Having read Arthur Machen* for the first time in The Great God Pan, I am more assured than ever of the reality of evil -- of powers actively working behind the scenes, deceiving the world into believing they are not there. I tend to lavish a lot of my attention on the romantic side of the supernatural. It's nicer to think of. But it's important, too, to remember what the medievals knew all too well, which is that one does not transgress into the country of Faerie lightly, nor go without the proper talismans for protection; cross, holy water, Host.
Perhaps surprisingly, this growing recognition of the oppressive powers of evil does not drive me to despair. Rather, it serves to highlight the opposing side: the great umbrella of unseen watchers that move in the world, protecting, sowing, loving things into being. This is why horror is a particularly Catholic genre. If one can recognize a transcendental wrongness, then it is only natural that there should be its opposite. For by the lack of something do we discover its solid.
It has occurred to me, in this way, that the saints are greater than the gods. As much as I like to ponder the existence of fairies, I do have access to something far more magical: that is, the great crowd of witnesses, the mortal men and women who have gone before me, who now live in that Burning that is the presence of Uncreated One on the Throne, and who move to interact with me daily, at only my slightest inclination.
I was walking to the bus stop the other day when I beheld myself in an almost mystical vision (it wasn't, I have not yet had a mystical vision, and I think I am not the type of person such things visit, though I have met God (remind me to tell you about the Eucharist)): of myself, as a moving, breathing, living Story. God thinks of me the way I think of my characters. He has mediated on me and watches my life unfold like the plots that I pour over, tugging ever thread out of order, finally putting the unfinished tapestry aside because I cannot make it to my satisfaction. Not everyone can be a Tolkien, after all. But every person is a Tolkien's masterpiece.
Loving things into being. That's what storytelling is, isn't it? Stories are everything. Jung knew this. The ancients knew this. When they initiated people into their mysteries and reenacted the dying and rising with the corn. The King must die. The return of the King. Do, so that you might become. Enter the story. Step into the Story as God stepped into His creation, became Incarnate of a Woman. The Woman. The Man. The New Eve and the New Adam.
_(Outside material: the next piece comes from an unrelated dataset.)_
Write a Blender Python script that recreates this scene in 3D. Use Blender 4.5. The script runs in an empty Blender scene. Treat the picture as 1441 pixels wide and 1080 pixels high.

Story is not only what God does. It is what He is. It is what I am, too.
+JMJ+
Photo by Ben Vaughn on Unsplash
* Arthur Machen was a Welshman with a particular affinity for the Celtic Church, and that strikes a chord with me. I too am an (adopted) Cymraes with a penchant for unearthing the oldest and most localized rites of Christianity. He was convinced, against historical record and known fact, that the Celtic Church wasn't Catholic, but I'll allow some grace for the prejudices of his time and circumstance. As C.S. Lewis has shown me, it's hard to be a British person and not have some unconscious bias against the Church.